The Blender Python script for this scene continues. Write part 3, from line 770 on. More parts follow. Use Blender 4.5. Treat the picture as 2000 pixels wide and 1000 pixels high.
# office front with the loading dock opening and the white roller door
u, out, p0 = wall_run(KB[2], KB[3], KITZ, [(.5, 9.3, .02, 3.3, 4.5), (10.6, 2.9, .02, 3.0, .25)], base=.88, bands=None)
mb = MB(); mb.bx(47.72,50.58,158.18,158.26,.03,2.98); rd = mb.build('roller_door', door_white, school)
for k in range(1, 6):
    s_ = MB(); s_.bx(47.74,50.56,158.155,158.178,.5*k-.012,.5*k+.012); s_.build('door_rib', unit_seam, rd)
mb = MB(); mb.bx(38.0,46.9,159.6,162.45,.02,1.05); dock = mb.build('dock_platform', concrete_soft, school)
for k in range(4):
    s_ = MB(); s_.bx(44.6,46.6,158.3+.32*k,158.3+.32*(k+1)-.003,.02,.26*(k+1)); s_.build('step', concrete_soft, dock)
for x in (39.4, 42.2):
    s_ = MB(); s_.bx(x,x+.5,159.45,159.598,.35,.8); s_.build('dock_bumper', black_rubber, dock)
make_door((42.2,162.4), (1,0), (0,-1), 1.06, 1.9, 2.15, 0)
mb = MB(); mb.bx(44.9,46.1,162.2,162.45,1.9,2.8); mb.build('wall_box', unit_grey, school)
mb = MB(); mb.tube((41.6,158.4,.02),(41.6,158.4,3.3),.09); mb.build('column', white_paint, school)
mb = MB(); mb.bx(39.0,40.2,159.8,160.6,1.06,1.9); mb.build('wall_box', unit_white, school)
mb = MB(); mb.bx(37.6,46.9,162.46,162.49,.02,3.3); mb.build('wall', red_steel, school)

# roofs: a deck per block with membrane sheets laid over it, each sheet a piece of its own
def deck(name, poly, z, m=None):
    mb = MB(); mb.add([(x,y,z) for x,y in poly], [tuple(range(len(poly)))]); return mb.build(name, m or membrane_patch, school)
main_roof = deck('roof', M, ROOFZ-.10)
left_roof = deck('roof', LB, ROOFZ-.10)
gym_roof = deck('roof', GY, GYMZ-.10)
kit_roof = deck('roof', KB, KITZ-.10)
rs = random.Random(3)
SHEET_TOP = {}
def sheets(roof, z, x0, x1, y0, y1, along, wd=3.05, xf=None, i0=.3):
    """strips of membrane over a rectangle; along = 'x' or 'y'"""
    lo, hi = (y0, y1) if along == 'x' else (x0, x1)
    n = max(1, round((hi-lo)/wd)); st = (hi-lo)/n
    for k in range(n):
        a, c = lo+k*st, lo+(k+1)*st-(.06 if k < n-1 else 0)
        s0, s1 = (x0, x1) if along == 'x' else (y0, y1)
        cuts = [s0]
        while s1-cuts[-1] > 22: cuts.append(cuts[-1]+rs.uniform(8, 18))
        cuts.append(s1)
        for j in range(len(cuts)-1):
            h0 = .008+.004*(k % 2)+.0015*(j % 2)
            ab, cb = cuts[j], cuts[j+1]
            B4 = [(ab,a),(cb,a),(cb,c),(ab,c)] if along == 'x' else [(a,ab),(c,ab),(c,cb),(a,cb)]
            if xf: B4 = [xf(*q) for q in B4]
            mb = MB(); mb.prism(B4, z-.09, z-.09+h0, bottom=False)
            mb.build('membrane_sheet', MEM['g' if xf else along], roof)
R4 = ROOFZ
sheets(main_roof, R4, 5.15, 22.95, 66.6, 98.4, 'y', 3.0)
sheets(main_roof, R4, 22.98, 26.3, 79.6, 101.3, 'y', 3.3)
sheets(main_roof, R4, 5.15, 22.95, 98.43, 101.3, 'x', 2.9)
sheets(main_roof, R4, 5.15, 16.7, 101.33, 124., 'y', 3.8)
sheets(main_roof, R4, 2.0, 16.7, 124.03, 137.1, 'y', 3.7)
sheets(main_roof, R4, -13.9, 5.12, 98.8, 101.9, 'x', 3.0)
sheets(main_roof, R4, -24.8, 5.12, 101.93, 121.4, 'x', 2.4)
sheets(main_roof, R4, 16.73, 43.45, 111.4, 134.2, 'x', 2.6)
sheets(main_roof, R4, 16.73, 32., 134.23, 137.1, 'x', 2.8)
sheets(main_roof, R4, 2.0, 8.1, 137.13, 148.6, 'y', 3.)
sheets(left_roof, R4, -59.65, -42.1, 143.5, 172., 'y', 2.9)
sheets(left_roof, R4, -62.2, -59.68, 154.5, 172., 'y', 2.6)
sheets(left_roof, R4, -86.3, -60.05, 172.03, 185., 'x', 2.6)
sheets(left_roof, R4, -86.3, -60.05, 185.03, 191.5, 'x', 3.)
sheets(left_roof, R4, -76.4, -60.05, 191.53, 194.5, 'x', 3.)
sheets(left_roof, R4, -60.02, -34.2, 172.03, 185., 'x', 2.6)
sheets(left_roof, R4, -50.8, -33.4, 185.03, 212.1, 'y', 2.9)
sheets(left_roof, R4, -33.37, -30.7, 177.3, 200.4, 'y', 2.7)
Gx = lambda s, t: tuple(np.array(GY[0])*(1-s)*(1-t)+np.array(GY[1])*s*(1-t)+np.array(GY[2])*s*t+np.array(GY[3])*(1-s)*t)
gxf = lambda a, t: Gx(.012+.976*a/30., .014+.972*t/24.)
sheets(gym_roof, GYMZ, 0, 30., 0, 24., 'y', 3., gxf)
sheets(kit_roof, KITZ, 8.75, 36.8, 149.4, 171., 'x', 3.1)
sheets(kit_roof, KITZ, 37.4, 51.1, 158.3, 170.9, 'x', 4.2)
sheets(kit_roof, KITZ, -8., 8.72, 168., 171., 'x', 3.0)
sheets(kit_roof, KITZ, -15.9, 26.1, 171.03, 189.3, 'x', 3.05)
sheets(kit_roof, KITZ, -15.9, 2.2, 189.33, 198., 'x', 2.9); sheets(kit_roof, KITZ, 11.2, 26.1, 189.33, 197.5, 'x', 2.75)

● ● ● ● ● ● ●

Only the lines from the beginning of the material to the line containing "mb = MB(); mb.bx(37.6,46.9,162.46,162.49,.02,3.3);" should be echoed, verbatim and in full.

The Blender Python script for this scene continues. Write part 3, from line 770 on. More parts follow. Use Blender 4.5. Treat the picture as 2000 pixels wide and 1000 pixels high.
# office front with the loading dock opening and the white roller door
u, out, p0 = wall_run(KB[2], KB[3], KITZ, [(.5, 9.3, .02, 3.3, 4.5), (10.6, 2.9, .02, 3.0, .25)], base=.88, bands=None)
mb = MB(); mb.bx(47.72,50.58,158.18,158.26,.03,2.98); rd = mb.build('roller_door', door_white, school)
for k in range(1, 6):
    s_ = MB(); s_.bx(47.74,50.56,158.155,158.178,.5*k-.012,.5*k+.012); s_.build('door_rib', unit_seam, rd)
mb = MB(); mb.bx(38.0,46.9,159.6,162.45,.02,1.05); dock = mb.build('dock_platform', concrete_soft, school)
for k in range(4):
    s_ = MB(); s_.bx(44.6,46.6,158.3+.32*k,158.3+.32*(k+1)-.003,.02,.26*(k+1)); s_.build('step', concrete_soft, dock)
for x in (39.4, 42.2):
    s_ = MB(); s_.bx(x,x+.5,159.45,159.598,.35,.8); s_.build('dock_bumper', black_rubber, dock)
make_door((42.2,162.4), (1,0), (0,-1), 1.06, 1.9, 2.15, 0)
mb = MB(); mb.bx(44.9,46.1,162.2,162.45,1.9,2.8); mb.build('wall_box', unit_grey, school)
mb = MB(); mb.tube((41.6,158.4,.02),(41.6,158.4,3.3),.09); mb.build('column', white_paint, school)
mb = MB(); mb.bx(39.0,40.2,159.8,160.6,1.06,1.9); mb.build('wall_box', unit_white, school)
mb = MB(); mb.bx(37.6,46.9,162.46,162.49,.02,3.3); mb.build('wall', red_steel, school)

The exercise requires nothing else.